Especially because I know, if someone hit my car and shot my kid and then still became arrogant with no remorse, I would hunt them down like dogs. So when he lost his brother because he wanted justice, I lost all hope and I broke apart. It was too much. How much can someone take in one week?


The Reality Behind the Fiction

I understand it was a movie. They needed to cover ground because you can only do so much in an hour and a couple of minutes. But the themes? The rage? The helplessness of a parent watching their child suffer while the system fails them? That is not fiction. That is South Africa.

Road rage here is not an accident. It is a culture. Taxi drivers operate with impunity. Ordinary citizens feel powerless. The law feels distant, slow, sometimes corrupt. And when you are a parent, when your child is bleeding, when the person responsible shrugs and drives off, what is left except the kind of anger that burns everything down?
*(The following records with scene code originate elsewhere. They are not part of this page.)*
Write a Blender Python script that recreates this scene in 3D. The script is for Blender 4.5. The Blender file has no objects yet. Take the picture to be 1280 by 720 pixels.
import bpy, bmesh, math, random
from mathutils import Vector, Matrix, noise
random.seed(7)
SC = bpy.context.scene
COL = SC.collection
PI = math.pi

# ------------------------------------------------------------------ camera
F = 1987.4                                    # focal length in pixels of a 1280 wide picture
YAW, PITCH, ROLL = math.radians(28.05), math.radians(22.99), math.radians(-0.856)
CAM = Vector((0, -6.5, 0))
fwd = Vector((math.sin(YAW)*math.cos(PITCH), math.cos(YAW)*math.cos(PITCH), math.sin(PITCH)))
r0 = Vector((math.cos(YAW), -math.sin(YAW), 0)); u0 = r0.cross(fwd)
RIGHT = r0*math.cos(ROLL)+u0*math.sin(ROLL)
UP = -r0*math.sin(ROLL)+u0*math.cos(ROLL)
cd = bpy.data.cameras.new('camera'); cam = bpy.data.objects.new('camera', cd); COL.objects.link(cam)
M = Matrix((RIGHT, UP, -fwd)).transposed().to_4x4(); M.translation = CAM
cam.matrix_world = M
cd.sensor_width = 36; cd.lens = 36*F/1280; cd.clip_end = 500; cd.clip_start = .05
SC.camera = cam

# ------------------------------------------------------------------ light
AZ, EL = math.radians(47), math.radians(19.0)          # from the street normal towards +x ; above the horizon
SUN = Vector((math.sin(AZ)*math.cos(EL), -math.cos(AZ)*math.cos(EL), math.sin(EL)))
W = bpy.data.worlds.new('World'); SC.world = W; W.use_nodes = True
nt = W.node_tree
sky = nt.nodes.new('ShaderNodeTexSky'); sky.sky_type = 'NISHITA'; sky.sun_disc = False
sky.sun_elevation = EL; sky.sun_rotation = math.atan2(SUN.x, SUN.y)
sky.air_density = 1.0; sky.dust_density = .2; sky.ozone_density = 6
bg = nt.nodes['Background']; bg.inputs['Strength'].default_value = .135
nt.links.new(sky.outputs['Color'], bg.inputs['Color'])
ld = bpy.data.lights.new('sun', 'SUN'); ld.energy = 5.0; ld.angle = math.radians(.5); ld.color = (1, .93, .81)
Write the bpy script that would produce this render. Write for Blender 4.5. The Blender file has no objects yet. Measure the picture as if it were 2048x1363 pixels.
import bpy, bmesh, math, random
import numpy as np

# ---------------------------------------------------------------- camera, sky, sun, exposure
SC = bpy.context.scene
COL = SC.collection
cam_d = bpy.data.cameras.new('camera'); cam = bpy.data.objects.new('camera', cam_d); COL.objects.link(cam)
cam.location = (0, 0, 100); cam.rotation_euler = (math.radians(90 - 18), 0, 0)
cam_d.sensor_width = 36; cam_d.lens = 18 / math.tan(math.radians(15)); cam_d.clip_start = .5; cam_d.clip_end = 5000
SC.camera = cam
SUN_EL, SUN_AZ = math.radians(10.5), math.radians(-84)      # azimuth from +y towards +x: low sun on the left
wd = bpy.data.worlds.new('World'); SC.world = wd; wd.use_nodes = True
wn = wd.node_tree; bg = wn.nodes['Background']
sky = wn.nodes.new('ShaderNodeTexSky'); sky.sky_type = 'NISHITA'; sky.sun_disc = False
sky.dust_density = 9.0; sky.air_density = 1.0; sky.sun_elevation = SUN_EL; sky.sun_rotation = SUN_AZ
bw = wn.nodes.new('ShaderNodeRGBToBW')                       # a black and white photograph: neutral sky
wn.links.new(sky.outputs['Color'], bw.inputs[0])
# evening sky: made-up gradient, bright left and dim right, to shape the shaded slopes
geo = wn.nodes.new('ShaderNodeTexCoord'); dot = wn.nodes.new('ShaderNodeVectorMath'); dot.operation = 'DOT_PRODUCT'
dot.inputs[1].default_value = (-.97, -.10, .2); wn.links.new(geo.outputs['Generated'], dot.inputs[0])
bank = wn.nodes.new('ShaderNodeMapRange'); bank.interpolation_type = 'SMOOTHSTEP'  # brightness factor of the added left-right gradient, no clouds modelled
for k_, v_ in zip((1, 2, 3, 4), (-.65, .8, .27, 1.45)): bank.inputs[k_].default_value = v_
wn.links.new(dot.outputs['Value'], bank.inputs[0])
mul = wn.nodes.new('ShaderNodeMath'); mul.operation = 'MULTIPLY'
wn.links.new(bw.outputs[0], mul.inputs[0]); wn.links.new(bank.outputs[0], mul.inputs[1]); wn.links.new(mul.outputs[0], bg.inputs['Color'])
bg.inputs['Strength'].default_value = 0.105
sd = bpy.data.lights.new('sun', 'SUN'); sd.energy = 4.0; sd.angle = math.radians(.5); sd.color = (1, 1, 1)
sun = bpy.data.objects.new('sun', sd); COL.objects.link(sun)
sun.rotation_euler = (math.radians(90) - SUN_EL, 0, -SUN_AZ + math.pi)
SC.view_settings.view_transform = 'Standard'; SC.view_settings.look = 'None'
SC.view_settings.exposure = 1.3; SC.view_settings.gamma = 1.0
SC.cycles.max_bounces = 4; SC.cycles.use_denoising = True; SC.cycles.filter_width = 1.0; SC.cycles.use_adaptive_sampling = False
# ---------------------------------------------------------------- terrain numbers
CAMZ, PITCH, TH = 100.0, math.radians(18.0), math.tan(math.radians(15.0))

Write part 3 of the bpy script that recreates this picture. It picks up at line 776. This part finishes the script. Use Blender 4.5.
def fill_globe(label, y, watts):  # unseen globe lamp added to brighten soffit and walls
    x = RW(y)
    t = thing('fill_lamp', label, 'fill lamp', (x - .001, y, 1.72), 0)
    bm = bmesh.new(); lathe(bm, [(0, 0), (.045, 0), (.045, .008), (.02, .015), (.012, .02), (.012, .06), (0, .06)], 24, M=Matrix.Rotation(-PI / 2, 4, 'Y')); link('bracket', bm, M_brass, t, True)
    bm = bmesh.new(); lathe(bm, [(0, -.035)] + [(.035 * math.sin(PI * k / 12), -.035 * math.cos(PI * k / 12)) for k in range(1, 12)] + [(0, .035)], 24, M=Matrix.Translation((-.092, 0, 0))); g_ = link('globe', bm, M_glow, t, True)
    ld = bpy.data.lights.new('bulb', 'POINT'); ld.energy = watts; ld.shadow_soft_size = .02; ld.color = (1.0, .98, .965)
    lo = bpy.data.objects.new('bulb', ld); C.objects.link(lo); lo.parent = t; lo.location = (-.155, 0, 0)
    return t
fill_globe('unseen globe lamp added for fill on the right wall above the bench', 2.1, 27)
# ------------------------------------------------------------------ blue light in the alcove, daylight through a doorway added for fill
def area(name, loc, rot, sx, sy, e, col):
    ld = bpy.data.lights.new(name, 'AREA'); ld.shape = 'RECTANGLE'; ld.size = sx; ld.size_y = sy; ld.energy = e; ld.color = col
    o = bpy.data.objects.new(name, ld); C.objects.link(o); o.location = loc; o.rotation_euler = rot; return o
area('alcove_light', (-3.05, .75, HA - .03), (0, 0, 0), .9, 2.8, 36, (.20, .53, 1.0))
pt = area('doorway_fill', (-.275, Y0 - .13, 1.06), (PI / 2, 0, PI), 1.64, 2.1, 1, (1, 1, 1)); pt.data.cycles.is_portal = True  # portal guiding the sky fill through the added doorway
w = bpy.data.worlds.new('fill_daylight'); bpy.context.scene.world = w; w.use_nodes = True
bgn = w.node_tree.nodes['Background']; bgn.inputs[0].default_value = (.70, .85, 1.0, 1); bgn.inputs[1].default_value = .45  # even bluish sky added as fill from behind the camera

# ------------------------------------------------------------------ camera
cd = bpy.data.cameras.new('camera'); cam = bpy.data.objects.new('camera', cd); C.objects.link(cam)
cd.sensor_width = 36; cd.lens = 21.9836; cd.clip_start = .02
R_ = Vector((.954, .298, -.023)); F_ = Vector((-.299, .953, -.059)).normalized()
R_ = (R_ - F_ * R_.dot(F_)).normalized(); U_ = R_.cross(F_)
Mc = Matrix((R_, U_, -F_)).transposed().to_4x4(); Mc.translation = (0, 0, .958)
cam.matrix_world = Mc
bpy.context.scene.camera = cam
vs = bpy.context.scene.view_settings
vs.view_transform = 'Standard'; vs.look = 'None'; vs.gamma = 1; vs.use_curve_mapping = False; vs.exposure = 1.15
Prince Grootboom played that father with a quiet devastation that stayed with me. Not theatrical. Not action-hero. Just a man breaking apart in real time, making choices that felt inevitable and terrible at once.


Why It Stayed With Me

I am a mother. I am an aunt. I am a woman who has had to fight for justice in systems that delay, deny, and exhaust. I have sat in offices where no one cared. I have made phone calls that went nowhere. I have felt the rage of being wronged and watched the wrongdoer walk away untouched.

“180” took that feeling and made it impossible to ignore. It put my own quiet fury on screen, gave it a face, a story, a cost. I was on my couch on a Tuesday afternoon, supposed to be answering emails, and instead I was crying for a fictional man who felt more real than half the people in my inbox.

The brother’s death was the breaking point for me. Because it showed the cost of pursuing justice in a broken system. You do not just lose the fight. You lose the people standing beside you. You lose your own humanity in the pursuit of it. And still, would I stop? Would any parent stop?

I do not think so.


To the Makers of “180”

Alex Yazbek and team, you made something that matters. Not just entertaining. Not just gritty for grit’s sake. Something that speaks to the specific rage of living in South Africa. The inequality. The impunity. The parents who will do anything because the system does nothing.

It is not an easy watch. It should not be. Some stories need to hurt to heal.

Now I need to go hug my kids, check my Ashwagandha supply, and maybe avoid Johannesburg taxis for a while.